As excited as I was about participating in this field school four weeks ago I had some serious ethical issues with the project. I was a bit apprehensive about the impact our presence and work was going to have on the community as a whole, as well as the individuals we came in contact with, though I had no expectations of what it might be like. I know that I will never be the same after these four weeks, and neither will my children who completely immersed themselves in their new, however brief, surroundings, and embraced wholeheartedly their experience. I did as they did. And of course I saw the community respond and come together to accommodate our prodding and prying.

I came with a clean slate … no expectations. I made myself vulnerable unexpectedly quickly and deeply, and in turn I was rewarded hundred times over with people’s hearts opening up and their arms welcoming. Now, how do I leave after making such raw and sudden connections? I don’t know. I making due with ‘I am not leaving’, at least not forever. I know I will be back at some point. In what role? Not sure. A friend.

I have connected with a wide range of people in the community and covered many areas of the past and present. The billion dollar question (adjusted for inflation) for me, and I suspect for the community members as well, was (and still is) who are the Splatsin today? What makes a person to be Splatsin?

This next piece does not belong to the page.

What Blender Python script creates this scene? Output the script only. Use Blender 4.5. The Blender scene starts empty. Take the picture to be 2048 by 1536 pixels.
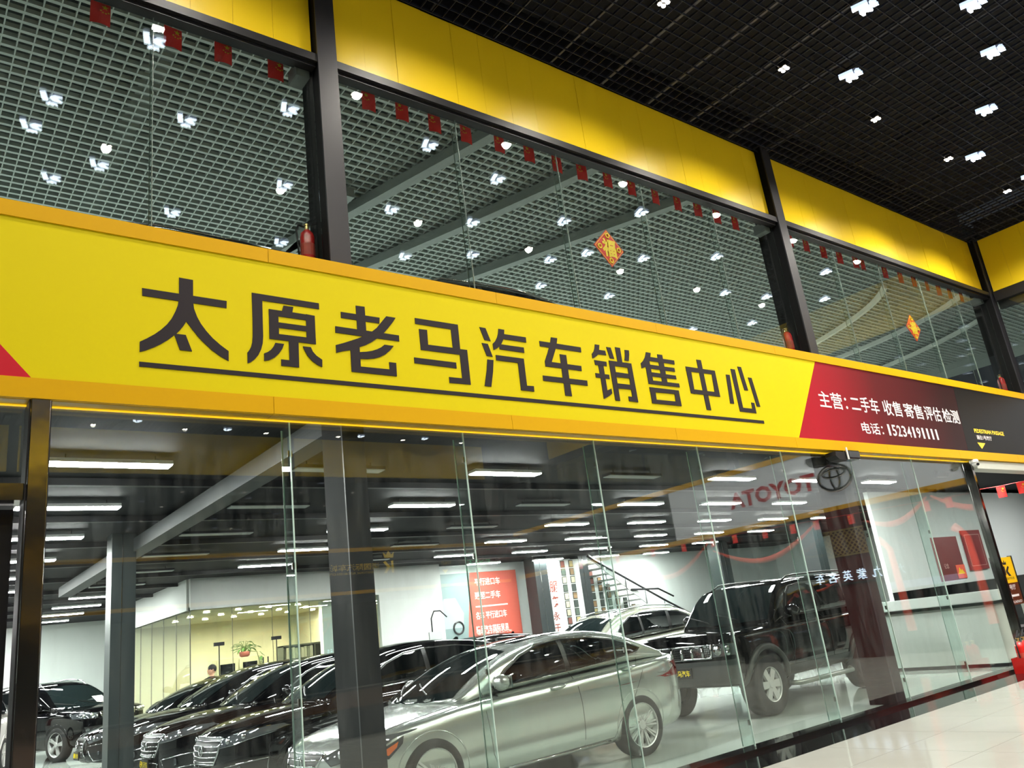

I could not get a straight answer. Not that I was looking for one. Myself I struggle daily with the question of what my culture is. I like to look at it that culture is a fluid expression of one’s values. There are many cultures I am part of I suppose … the immigrant culture with certain characteristics, typical struggles, traumas, joys, and successes; the woman-feminist culture; the birth culture; the Vancouverite culture – East Van in particular; the Czech culture (whatever it may be beats me, alas); the hockey culture; the beer culture; the Douglas College culture; my family culture; and so on. Some circles are as closed as my immediate family (kids and I) and some transcend geographical and man-made boundaries, like the mother-child health network community. I believe that I create my culture daily and choose the rituals, beliefs, ceremonies, and values.

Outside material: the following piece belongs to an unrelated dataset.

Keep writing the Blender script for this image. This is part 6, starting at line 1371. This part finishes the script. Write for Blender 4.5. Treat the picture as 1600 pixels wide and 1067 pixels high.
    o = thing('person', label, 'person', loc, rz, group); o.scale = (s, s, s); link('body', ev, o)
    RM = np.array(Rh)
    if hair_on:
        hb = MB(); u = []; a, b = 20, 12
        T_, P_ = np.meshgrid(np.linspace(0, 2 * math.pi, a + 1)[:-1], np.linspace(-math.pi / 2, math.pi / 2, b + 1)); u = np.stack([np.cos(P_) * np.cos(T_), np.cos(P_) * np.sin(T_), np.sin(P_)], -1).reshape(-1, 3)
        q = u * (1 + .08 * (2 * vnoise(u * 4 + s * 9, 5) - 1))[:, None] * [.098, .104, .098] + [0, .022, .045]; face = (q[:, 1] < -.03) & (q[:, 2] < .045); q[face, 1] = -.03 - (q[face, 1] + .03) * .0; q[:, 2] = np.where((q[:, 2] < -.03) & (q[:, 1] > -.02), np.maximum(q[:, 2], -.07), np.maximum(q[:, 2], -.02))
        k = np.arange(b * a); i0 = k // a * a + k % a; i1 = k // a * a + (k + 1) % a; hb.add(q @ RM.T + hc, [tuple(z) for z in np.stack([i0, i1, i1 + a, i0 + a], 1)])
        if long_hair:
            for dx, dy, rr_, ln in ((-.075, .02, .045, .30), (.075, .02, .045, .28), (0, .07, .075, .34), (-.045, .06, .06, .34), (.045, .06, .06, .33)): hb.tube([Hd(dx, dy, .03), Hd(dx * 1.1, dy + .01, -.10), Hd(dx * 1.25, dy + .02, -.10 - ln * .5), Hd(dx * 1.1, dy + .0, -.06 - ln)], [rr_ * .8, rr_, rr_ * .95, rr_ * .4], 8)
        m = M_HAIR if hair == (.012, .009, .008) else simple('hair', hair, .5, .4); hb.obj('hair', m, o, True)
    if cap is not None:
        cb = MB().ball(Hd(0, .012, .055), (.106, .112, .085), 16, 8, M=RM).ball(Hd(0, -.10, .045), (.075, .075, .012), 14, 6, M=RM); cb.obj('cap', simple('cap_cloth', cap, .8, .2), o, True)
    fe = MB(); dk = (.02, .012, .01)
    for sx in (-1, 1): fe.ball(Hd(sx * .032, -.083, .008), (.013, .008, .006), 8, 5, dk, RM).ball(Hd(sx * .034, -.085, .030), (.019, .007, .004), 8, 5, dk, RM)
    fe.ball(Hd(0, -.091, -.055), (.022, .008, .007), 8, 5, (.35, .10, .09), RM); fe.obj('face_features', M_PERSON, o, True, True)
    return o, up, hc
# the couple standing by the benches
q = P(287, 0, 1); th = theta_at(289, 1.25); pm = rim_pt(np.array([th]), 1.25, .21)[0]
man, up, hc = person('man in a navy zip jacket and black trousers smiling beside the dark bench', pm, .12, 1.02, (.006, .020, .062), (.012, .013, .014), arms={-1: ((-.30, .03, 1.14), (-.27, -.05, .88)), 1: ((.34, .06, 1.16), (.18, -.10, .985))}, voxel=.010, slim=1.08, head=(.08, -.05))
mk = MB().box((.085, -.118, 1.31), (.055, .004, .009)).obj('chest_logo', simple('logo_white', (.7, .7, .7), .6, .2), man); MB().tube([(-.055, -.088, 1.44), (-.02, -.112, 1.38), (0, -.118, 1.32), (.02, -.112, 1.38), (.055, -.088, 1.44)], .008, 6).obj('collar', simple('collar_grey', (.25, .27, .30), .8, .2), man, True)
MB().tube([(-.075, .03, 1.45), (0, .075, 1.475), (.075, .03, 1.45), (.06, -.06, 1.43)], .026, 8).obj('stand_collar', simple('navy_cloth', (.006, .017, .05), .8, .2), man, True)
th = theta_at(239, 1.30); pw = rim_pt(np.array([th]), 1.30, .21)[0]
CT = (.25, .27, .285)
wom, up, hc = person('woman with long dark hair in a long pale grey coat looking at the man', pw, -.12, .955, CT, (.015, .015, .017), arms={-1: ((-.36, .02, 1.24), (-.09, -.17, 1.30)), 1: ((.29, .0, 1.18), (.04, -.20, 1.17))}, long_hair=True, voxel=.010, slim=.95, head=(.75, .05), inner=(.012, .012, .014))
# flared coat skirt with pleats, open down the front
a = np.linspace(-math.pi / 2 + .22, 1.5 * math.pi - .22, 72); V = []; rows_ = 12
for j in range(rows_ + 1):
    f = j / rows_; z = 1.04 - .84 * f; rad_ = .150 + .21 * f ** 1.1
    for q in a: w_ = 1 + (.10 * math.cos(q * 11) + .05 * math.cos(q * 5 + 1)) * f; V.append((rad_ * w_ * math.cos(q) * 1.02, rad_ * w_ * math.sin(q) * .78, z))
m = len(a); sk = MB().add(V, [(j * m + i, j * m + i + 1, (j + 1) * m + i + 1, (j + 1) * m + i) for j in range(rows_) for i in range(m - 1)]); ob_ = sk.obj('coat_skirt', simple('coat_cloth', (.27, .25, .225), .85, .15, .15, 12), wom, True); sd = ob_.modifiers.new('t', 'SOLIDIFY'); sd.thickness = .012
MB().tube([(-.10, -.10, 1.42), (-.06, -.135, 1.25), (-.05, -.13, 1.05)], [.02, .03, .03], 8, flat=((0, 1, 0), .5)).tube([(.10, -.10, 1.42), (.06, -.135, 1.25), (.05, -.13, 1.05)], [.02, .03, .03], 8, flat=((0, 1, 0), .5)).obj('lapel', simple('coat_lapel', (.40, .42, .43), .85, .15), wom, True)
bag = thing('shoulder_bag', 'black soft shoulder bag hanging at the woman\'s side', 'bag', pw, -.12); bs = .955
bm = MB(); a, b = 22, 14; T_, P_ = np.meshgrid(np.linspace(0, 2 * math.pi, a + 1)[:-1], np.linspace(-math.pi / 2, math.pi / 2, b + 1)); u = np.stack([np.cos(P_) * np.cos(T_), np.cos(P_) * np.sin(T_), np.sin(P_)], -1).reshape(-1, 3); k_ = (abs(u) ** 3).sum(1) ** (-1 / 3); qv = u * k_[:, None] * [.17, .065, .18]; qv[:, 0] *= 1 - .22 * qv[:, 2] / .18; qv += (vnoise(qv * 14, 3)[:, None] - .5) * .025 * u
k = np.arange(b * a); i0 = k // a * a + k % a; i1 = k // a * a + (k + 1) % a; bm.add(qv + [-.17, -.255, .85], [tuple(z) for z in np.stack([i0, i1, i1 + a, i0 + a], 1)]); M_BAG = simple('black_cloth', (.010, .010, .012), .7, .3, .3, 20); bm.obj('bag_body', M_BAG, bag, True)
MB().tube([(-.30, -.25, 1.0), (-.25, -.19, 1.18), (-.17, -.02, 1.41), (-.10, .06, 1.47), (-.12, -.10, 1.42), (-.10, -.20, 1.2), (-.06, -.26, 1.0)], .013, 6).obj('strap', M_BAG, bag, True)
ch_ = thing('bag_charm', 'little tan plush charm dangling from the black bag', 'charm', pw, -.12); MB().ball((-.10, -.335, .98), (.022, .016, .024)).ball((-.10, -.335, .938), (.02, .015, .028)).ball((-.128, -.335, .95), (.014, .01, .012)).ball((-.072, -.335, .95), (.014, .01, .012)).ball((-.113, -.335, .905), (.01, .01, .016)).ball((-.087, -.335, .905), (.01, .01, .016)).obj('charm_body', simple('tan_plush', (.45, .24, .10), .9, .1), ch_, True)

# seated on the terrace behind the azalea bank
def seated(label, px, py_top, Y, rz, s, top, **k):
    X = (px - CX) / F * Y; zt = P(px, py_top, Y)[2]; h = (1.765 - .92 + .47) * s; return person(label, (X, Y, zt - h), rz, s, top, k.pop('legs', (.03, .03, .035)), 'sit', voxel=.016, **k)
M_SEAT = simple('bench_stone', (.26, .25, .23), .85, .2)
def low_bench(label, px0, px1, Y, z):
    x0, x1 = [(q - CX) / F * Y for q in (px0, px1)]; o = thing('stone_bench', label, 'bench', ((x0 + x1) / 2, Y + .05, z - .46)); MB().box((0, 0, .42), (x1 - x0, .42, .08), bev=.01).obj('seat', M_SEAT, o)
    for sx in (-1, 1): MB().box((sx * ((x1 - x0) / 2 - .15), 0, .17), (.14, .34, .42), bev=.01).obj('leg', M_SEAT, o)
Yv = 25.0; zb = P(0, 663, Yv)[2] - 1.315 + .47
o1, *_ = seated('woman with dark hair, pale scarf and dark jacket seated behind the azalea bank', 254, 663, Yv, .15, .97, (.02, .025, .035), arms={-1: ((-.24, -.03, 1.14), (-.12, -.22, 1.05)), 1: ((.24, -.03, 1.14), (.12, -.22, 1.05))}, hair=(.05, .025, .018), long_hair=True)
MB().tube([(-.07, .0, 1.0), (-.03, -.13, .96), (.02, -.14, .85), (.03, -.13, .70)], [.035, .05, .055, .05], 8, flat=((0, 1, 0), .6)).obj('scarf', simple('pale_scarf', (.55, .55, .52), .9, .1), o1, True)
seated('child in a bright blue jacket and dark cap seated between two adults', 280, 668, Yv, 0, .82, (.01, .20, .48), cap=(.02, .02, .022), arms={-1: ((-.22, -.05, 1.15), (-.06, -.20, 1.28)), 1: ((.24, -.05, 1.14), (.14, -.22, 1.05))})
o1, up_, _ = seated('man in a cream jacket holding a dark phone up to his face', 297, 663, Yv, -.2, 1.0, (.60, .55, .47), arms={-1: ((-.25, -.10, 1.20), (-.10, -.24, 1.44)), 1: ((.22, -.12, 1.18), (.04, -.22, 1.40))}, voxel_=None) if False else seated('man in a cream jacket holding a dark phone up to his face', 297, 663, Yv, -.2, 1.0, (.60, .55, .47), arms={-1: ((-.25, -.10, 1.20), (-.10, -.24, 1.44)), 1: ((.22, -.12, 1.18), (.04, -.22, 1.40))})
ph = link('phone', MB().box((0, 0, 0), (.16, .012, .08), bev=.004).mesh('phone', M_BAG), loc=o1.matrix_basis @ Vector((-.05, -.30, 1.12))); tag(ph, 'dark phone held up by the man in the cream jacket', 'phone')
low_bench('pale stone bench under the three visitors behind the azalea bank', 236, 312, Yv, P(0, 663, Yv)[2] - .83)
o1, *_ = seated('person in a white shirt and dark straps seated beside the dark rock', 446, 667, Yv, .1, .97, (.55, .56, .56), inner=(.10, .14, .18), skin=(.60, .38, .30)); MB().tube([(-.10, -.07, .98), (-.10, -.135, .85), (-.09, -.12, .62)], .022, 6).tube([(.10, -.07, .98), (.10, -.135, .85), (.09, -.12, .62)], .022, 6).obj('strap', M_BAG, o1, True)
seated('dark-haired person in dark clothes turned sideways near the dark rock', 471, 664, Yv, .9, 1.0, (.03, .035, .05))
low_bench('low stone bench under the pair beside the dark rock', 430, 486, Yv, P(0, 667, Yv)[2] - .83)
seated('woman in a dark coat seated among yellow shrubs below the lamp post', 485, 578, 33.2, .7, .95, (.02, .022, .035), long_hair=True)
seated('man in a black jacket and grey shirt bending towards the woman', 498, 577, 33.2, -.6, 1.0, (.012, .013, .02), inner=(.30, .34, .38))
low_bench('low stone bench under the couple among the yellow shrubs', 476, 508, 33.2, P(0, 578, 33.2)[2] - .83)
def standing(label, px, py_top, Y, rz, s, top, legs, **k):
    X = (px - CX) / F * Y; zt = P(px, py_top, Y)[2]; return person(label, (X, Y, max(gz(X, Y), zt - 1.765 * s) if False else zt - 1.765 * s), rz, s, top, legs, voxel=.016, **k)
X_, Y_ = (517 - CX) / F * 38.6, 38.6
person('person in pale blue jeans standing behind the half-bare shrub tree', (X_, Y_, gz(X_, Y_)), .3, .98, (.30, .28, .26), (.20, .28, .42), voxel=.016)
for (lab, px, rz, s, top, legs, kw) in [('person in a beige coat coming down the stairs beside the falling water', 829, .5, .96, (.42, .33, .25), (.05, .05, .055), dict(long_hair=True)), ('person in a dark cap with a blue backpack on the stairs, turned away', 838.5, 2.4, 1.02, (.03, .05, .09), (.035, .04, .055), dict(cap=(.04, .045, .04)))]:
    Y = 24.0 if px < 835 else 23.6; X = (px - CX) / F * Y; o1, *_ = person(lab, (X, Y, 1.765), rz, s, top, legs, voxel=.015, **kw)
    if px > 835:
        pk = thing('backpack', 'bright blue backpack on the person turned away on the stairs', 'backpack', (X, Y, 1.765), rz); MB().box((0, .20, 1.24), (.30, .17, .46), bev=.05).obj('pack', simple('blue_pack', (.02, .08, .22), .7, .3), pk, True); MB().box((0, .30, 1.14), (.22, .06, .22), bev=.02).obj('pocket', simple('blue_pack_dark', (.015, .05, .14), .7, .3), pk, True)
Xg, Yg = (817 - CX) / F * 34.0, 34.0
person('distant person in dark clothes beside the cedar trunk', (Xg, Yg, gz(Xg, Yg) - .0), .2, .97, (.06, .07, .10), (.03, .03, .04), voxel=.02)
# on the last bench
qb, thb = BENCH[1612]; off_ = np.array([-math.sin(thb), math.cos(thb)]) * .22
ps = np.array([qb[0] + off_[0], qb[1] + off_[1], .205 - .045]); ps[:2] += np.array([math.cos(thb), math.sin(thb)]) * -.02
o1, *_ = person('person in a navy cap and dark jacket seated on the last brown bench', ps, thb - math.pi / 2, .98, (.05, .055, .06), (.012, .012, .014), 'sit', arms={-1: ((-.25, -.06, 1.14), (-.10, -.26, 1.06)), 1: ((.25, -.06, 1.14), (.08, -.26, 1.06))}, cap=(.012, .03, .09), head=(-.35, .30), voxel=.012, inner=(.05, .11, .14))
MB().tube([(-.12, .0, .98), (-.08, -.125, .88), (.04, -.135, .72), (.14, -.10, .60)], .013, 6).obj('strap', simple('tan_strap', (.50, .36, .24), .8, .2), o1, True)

And that is what I found in near Enderby BC. I found a community trying to figure itself out in the face of constant attempts of being silenced and assimilated.

The Personal is political! Everything is connected. I was constantly reminded that I cannot only be interested in one aspect of the Splatsin way of life while not hearing about the whole picture. The circles of life are connected. We are connected to the rivers, the land, the air, the Earth, the Creator, the solar system, the Universe. We all exert forces on other circles, and even when in constant flux there is a balance. Listening to the stories thundered through my being, challenged my limits, assaulted my emotional core, and made my head spin. It was smooth sailing listening to stories of success and joys in people’s lives; it was a turbulent stormy sea listening to stories of drug abuse and alcohol ripping families apart, women being imprisoned in their present lives by the past and the loss of future, constant struggle of balancing the traditional way of living and providing for one’s family while being forced to be subjugated by the system. But the people are strong, resilient, fierce warriors that meet each day head on. I learned that they were “bred that way” through the story of the last war with the Ktunaxa Nation told by Randy at the top of Quilakwa. They are resourceful and extremely hard workers whose perhaps most valued area in life, the building block of society, is a family.

Now how am I going to put all this in a report and how much of it is me bringing my own issues into this community? All the people I have met were beautiful and I am very humbled by their lives.

It was an honour to live and work among you.